Conversations & Encounters
Tete is incorrigible. He brought a tin of fruit and no plate and his usual comment ‘I am forget!’ and roared laughing. He always dons a shirt to serve me. More roars of laughter after they’d returned and a piece of corrugated iron wall fell down. Like unruly schoolboys some times.
Other Francis, (the one I didn’t know, whose now gone back) had a very odd sense of humour but very good worker. Would tie your legs together and fall over himself laughing when you fell.They all laugh very easily. The joke of fish bent stiff in odd positions from the deep freeze has never worn off! Francis used to do alot of night fishing. He caught a monster carronx on a night line by the building site. 116lbs with four roes of 1 kg each. Wouldn’t put it on champ later for deep freeze but staggered to village, bow-legged with it on his head to make sure everyone saw it at 5.00 a.m. He even got the manager out of bed.

Jo the cooks' boy came to my door with a ‘Yes, Madam,’ and presented me with two new green nicker nut pods tied to two pieces of string (nuts inside not as our boys thread conkers). I tried to ask if they the played game – as in West Africa, but he didn’t understand. I think they do. Jo just laughed and left them with me. He brought me a bunch of flowers the next day, lomatophyllun like aloe - a second crop. This was the vase of flowers I received the first day.

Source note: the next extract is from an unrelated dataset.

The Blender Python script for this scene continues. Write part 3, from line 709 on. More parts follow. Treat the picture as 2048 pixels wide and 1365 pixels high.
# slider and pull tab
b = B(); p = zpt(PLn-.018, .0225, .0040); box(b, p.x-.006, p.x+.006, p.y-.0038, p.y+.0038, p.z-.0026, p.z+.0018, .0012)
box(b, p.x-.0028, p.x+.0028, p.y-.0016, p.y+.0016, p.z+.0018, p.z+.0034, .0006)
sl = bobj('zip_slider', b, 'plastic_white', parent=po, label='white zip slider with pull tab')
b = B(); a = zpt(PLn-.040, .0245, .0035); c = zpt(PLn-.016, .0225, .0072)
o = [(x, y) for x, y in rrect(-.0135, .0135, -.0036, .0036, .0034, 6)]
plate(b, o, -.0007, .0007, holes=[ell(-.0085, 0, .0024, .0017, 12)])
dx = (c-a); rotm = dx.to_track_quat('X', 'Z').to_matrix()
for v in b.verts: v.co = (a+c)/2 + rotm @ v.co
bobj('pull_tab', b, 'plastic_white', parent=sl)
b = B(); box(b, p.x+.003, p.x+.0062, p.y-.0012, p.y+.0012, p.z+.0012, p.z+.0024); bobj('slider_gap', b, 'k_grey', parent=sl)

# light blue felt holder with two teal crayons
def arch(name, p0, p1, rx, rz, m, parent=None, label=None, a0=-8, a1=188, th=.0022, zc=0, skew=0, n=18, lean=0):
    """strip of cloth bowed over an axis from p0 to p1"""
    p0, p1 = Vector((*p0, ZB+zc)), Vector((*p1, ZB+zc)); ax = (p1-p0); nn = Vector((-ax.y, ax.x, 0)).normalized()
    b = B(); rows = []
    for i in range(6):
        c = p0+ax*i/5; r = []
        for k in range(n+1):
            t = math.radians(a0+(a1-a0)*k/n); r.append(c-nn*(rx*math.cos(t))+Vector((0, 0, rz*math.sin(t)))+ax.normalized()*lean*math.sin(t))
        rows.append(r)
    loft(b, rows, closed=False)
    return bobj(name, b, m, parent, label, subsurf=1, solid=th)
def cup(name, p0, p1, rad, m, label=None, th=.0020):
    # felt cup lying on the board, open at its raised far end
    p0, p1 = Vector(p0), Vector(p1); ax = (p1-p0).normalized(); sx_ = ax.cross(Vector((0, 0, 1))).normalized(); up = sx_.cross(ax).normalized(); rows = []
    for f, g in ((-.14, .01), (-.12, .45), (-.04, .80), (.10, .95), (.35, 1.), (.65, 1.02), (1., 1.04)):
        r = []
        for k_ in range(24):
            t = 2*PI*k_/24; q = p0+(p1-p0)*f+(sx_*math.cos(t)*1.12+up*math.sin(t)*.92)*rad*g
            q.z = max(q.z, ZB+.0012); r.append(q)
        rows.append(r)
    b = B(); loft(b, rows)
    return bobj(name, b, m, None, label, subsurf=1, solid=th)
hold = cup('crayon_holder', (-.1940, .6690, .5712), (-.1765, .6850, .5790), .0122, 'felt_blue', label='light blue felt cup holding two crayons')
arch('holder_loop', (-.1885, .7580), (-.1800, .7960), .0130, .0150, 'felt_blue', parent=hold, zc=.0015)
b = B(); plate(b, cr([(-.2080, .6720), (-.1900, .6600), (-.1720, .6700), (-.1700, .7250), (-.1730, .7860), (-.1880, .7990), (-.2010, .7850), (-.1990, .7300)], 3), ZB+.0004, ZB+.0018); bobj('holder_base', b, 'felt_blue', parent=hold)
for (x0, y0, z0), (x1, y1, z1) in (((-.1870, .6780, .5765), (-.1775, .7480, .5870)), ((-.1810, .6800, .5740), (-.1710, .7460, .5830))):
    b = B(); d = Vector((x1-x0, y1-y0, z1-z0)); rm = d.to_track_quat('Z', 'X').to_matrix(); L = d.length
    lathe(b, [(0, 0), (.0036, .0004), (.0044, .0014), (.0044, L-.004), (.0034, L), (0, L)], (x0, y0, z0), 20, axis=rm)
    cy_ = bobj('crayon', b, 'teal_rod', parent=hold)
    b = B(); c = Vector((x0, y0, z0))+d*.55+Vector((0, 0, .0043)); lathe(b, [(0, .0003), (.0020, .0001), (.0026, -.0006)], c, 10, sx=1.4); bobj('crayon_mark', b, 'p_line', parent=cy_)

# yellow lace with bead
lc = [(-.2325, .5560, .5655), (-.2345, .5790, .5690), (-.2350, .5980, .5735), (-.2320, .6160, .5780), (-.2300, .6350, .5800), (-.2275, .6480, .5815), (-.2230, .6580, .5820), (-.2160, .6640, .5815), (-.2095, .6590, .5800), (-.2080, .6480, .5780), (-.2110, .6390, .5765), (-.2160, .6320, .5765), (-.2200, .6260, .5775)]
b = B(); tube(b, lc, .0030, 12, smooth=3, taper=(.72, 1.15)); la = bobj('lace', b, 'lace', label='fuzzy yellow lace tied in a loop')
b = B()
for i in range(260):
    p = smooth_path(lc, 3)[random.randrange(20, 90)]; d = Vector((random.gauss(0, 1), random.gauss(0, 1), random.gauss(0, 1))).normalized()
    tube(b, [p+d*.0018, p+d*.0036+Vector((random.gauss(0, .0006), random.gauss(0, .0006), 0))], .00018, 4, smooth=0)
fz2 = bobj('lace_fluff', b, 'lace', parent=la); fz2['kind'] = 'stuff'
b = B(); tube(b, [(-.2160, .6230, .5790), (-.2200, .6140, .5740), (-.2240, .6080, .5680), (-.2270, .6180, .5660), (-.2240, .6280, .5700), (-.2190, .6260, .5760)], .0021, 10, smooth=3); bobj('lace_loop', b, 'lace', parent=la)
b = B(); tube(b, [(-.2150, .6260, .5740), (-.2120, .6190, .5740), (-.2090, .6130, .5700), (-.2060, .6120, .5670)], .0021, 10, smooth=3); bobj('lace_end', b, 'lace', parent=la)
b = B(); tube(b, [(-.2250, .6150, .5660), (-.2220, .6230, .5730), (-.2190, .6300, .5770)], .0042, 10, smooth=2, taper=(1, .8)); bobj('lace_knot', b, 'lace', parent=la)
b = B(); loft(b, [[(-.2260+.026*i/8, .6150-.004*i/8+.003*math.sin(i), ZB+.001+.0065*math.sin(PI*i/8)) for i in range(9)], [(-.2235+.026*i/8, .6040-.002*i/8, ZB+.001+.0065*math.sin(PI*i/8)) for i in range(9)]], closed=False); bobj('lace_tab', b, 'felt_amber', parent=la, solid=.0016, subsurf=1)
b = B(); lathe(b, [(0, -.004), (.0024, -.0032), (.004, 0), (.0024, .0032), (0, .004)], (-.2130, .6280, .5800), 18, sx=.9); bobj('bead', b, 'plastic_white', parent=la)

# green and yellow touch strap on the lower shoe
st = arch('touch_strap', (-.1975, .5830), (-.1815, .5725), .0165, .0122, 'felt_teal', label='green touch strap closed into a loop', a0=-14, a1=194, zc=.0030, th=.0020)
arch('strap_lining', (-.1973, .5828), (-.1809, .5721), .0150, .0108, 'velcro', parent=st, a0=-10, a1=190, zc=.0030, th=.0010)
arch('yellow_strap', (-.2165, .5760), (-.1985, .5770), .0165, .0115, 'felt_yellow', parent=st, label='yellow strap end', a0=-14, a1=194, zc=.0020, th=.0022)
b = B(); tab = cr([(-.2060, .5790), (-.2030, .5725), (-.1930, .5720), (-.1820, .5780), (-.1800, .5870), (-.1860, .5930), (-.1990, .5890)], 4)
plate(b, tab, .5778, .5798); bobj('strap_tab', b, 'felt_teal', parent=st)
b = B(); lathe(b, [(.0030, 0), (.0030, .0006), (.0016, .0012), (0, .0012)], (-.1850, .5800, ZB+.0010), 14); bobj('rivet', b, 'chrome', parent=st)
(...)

After lunch I was soon joined by 5 year old Patrick, an inveterate smoker – a cure for eating dirty clothes, Spindly legs but gorgeous smile and chatting all the time. He’s poking everything with stick – fatal fascination for the thousands of feather stars with 4” long arms but he poked quite gently. We were studying the marine hermit crabs which live at low a water in knobbly whelk shells almost indistinguishable from knobbly casuarina cones. Blue thorax, head and stalked eyes. Black claws sometimes with white and purple legs. Very slender. A few like this in different shells but mostly piles of knobbly ones, 20-30 together.
Suddenly Patrick tensed and straightened, and pointed about 10 yds ahead, raced across and jabbed – so like a little egret fishing that I couldn’t believe it. Must have very good eyesight. What he’d seen was a 7” long puffer fish which by the time I got there was well and truly puffed to at least 6” broad. Soft when he poked it, like a balloon. Patrick a little frightened, stood in water up to ankles and poked gently from as far as he could reach with a stick or threw a few stones. Slow flaps of long based uniflated tail and little wispy brown pectoral fins going 19 to the dozen but made no effort to get away, allowing itself to be tipped over - pectoral and tail fins going fast but sending it more or less round in circles in same reef pool, but as soon as we left it swam away with no more rotations and posiibly deflating a little but too well camouflaged to watch it far.

Cook (Ellie) – looking interestedly at the aquarium. ‘I can’t think why it boil in the corner?’ (Derek’s aerating bubbles). A good thought. Air bubbles in water usually mean boiling.
Man roared laughing at the import of exactly the same sand from Mombasa that we have on the island. A) People said no sand here. B) People said that there was sand here but too limey and they needed silica sand – but Mombasa is limey too! Can use it but need special cement.
Jacks haircut pre his homecoming to USA to a crop of weddings last time. “I went to a fisherman who was supposed to be a barber. He grabbed my hair, said “Barbe?” I expected a trim but he grabbed a handful and lopped one whole side off, then the other before I realised. With a rusty razor – must have been in sea water for a year, put his thumb in my left eye, the way you hold a fish and a forefinger in my ear and held me rigid while he scraped the rest off. Deigned to say after that the razor wasn’t the very sharp. It was a traumatic experience, I let it grow again.